Black: manages whose turn it is, paces the game, locks player input when it is the Nimbot's turn, etc.
Dark gray: physical mechanism that allows a player to lower the height of a pile by pressing a button. This circuit also locks all of the buttons corresponding to other piles once a given pile has been selected.
Dark green: adjusts the strategy when the game is in Misère mode. This requires remarkably little effort. It reads the pile sizes from the back of the lime circuit and determines how to lie to the blue circuit so that the standard strategy (with wrong data) will result in the Misère strategy.
The two games shown above are variations of each other. In some sense, the top left game is Nim times Nim, but I won't elaborate on that.

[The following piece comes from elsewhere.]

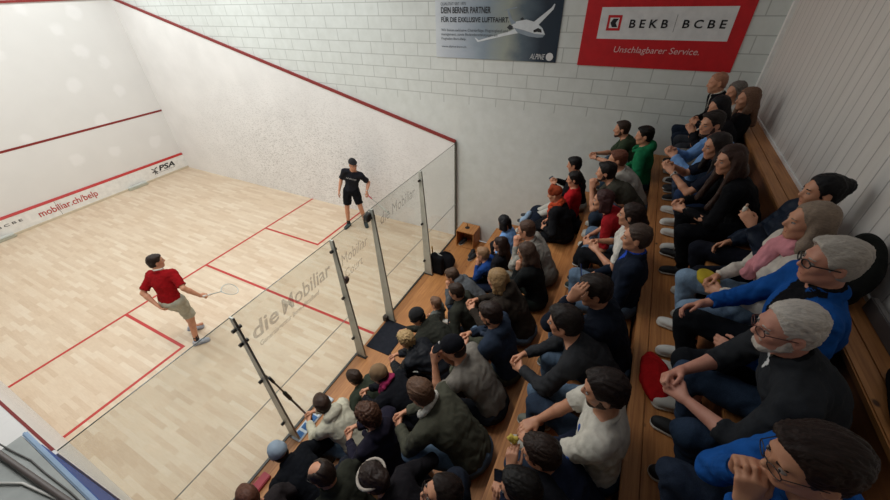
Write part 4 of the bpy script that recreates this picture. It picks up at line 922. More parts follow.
for i,(x,zs,lb) in enumerate(((1.35,(2.0,1.80,1.19,.33),'metal glass fin nearest the camera, with the pole leaning on it'),(2.75,(2.0,1.22,.41),'metal glass fin on the left side of the glass door'),(3.57,(2.03,),'metal glass fin with a dark device at its top'),(4.93,(2.0,1.16,.33),'metal glass fin furthest from the camera, beside the black bag'))):
    e=empty('support_fin',(x,-.1,0),label=lb,cat='support post',group='fins holding up the glass back wall')
    m=MB().prism([(x-.009,-.012,.0),(x-.009,-.185,0),(x-.009,-.075,2.16),(x-.009,-.012,2.16)],(.018,0,0));under(m.build('blade',FIN,None,bevel=.003),e)
    under(MB().prism([(x-.010,-.185,0),(x-.010,-.075,2.16),(x-.010,-.067,2.16),(x-.010,-.177,0)],(.020,0,0)).build('dark_edge',plain('5d5b55',.4)),e)
    under(led('foot_bracket',(x-.03,-.19,0),(x+.03,-.03,.012),DARKM),e)
    for z in zs:
        c=MB().lathe((x-.0,-.035,z),[(.02,-.05),(.02,-.014),(.012,-.013),(.012,.013),(.02,.014),(.02,.05)],12,axis=0)
        under(c.build('clamp',DARKM,None,smooth=False),e)
e=empty('clamp_device',(3.54,-.05,2.0),label='dark bulky device clamped to the top of the fin by the glass door',cat='camera')
under(MB().prism([(3.44,.02,2.04),(3.48,.02,2.11),(3.55,.02,2.12),(3.585,.02,2.06),(3.54,.02,1.99),(3.47,.02,1.99)],(0,-.06,0)).build('housing',plain('232120',.45),None,bevel=.01),e)
under(MB().lathe((3.50,.03,2.055),[(.024,-.02),(.024,.015),(.016,.015)],16,axis=1).build('lens',plain('3b3633',.3),None,smooth=True),e)

# posters on the side wall   (right = towards the back wall, -y)
px_=W_+.03
bn=empty('bank_banner',(px_,-2.93,3.58),label='red advertising banner with a white bank logo panel high on the grey side wall',cat='banner')
x=px_-.012
under(led('sheet',(x,-3.88,3.585),(px_-.001,-1.98,4.75),plain('c3141d',.5)),bn)
x-=.0015
under(MB().prism([(x,-2.18,3.93),(x,-3.72,3.93),(x,-3.72,4.30),(x,-2.18,4.30)],(.001,0,0)).build('white_panel',plain('dcdcdc',.5)),bn)
x-=.0015;K_=plain('16161a',.5);RB=plain('c3141d',.5);WP=plain('dcdcdc',.5)
under(MB().prism([(x,-2.28,4.03),(x,-2.455,4.03),(x,-2.455,4.21),(x,-2.28,4.21)],(.001,0,0)).build('red_square',RB),bn)
under(MB().prism([(x-.001,-2.31,4.06),(x-.001,-2.425,4.06),(x-.001,-2.425,4.18),(x-.001,-2.31,4.18)],(.001,0,0)).build('white_square',WP),bn)
q=MB()
for o in (0,.033): q.prism([(x-.002,-2.32-o,4.12),(x-.002,-2.35-o,4.07),(x-.002,-2.385-o,4.07),(x-.002,-2.355-o,4.12),(x-.002,-2.385-o,4.17),(x-.002,-2.35-o,4.17)],(.001,0,0))
under(q.build('arrow_emblem',K_),bn)
def wt(body,m,par,y,z,w,h,**k): return under(text('lettering',body,m,None,(x-.001,y,z),(0,-1,0),(0,0,1),w,h,**k),par)
wt('BEKB',K_,bn,-2.562,4.065,.455,.095,spacing=1.6,bold=.02);wt('BCBE',K_,bn,-3.185,4.067,.465,.093,spacing=1.6,bold=.02)
under(MB().prism([(x,-3.096,4.02),(x,-3.101,4.02),(x,-3.101,4.215),(x,-3.096,4.215)],(.001,0,0)).build('divider',plain('6a6a6a',.5)),bn)
wt('Unschlagbarer Service.',plain('e2b9b9',.5),bn,-2.44,3.745,1.03,.10,shear=.15)
# flight poster
def m_poster():
    m,nt,b=base('printed_seascape');tc=N(nt,'ShaderNodeTexCoord');sp=N(nt,'ShaderNodeSeparateXYZ');nt.links.new(tc.outputs['Object'],sp.inputs[0])
    n=noise(nt,coord(nt,(1,1.2,2)),2.2,4)
    a=N(nt,'ShaderNodeMath',operation='MULTIPLY_ADD');a.inputs[1].default_value=-.5;a.inputs[2].default_value=.20;nt.links.new(sp.outputs[1],a.inputs[0])
    a2=N(nt,'ShaderNodeMath',operation='MULTIPLY_ADD');a2.inputs[1].default_value=.18;nt.links.new(n,a2.inputs[0]);nt.links.new(a.outputs[0],a2.inputs[2])
    c=ramp(nt,a2.outputs[0],[(.08,lin('d2d7dc')),(.35,lin('aab4c0')),(.55,lin('8796a3')),(.72,lin('9aa097')),(.85,lin('55636f')),(1,lin('1c2a3a'))])
    nt.links.new(c,b.inputs['Base Color']);b.inputs['Roughness'].default_value=.35;return m
po=empty('flight_poster',(px_,-.64,3.6),label='printed poster of a white business jet, high on the side wall',cat='poster')
x=px_-.012
under(led('sheet',(x,-1.66,3.60),(px_-.001,.37,4.78),m_poster()),po)
x-=.002;TX=plain('2d3136',.5);TL=plain('555b63',.5)
wt('QUALITÄT SEIT 1975',TL,po,.27,4.335,.44,.055);wt('DEIN BERNER PARTNER',TX,po,.265,4.235,.85,.085,bold=.02);wt('FÜR DIE EXKLUSIVE LUFTFAHRT.',TX,po,.265,4.115,1.15,.085,bold=.02)
wt('Wir bieten exklusive Charterflüge, Flugzeugkauf und',TL,po,.265,3.975,1.14,.05);wt('management, sowie Bodendienstleistungen am',TL,po,.265,3.915,.98,.05);wt('Flughafen Bern-Belp.',TL,po,.265,3.855,.45,.045);wt('www.alpine-bern.ch',TL,po,.265,3.745,.45,.04)
wt('ALPINE',WP,po,-1.26,3.635,.23,.075,shear=.3)
under(MB().lathe((x,-1.56,3.675),[(.055,-.0015),(.055,0)],24,axis=0).build('round_emblem',WP),po)
jet=empty('printed_jet',(0,0,0));jet.parent=po;jet.matrix_parent_inverse=Matrix.Translation(po.location).inverted()
def flat(n,pts,m,off=0): o=MB().prism([(x-off,y,z) for y,z in pts],(.001,0,0)).build(n,m,None);o.parent=jet;return o
JW=plain('d5dade',.4);JG=plain('8b97a3',.4)
flat('wing',[(-.99,4.04),(-.90,4.0),(-.40,3.87),(-.345,3.905),(-.335,3.90),(-.385,3.845),(-.93,3.96),(-1.05,3.98)],JW)
flat('wing',[(-1.27,4.13),(-1.50,4.30),(-1.53,4.345),(-1.545,4.34),(-1.53,4.28),(-1.34,4.09)],JW)
flat('fuselage',[(-.93,4.08),(-1.0,4.13),(-1.15,4.155),(-1.30,4.12),(-1.40,4.05),(-1.45,3.97),(-1.42,3.93),(-1.34,3.925),(-1.20,3.94),(-1.03,3.985)],JW,.0012)
flat('belly',[(-1.03,3.985),(-1.20,3.94),(-1.34,3.925),(-1.42,3.93),(-1.45,3.965),(-1.30,3.975),(-1.12,4.02),(-.97,4.05)],JG,.0016)
flat('tail_fin',[(-.93,4.09),(-.88,4.17),(-.845,4.27),(-.875,4.275),(-.93,4.16),(-1.0,4.11)],JG,.0013)
flat('tailplane',[(-.78,4.265),(-.86,4.275),(-1.0,4.30),(-.99,4.315),(-.86,4.29)],JG,.0014)
flat('windscreen',[(-1.27,4.02),(-1.34,4.05),(-1.39,4.03),(-1.40,3.99),(-1.33,4.0),(-1.28,3.99)],K_,.0024)
flat('engine',[(-.86,4.05),(-.90,4.09),(-.95,4.07),(-.95,4.03),(-.90,4.02)],TX,.0024)
flat('engine',[(-1.05,4.16),(-1.09,4.185),(-1.12,4.16),(-1.09,4.145)],TX,.0026)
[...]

When you start either game, randomly chosen colored blocks from the floor will raise and make some pattern. On your turn, you select a rectangular region on the 3×3 grid of lights, which corresponds to some rectangular region in the colored patch on the floor. In the blue game, the blocks on the floor which correspond to the corners of the selected region will invert positions (those which are up will go down, and those which are down will go up). In the red game, the blocks corresponding to the entire rectangular region will invert. The game ends when all of the colored blocks are in a down position, and the player who achieves this wins. One extra rule, which ensures that the game will eventually end, is that you can only select a rectangular region whose top right corner is currently in an up position.
In both games, a single human player plays against the machine, and the machine will always win if it is possible.
This one isn't really a mathematical game, but building it gave me a lot of helpful practice. In this game, two players enter an arena and play a few games of rock, paper, scissors. When both players make a selection, the moves are simultaneously displayed. Between rounds, a running score is displayed on the wall. Once a player scores 3 points, the scores reset.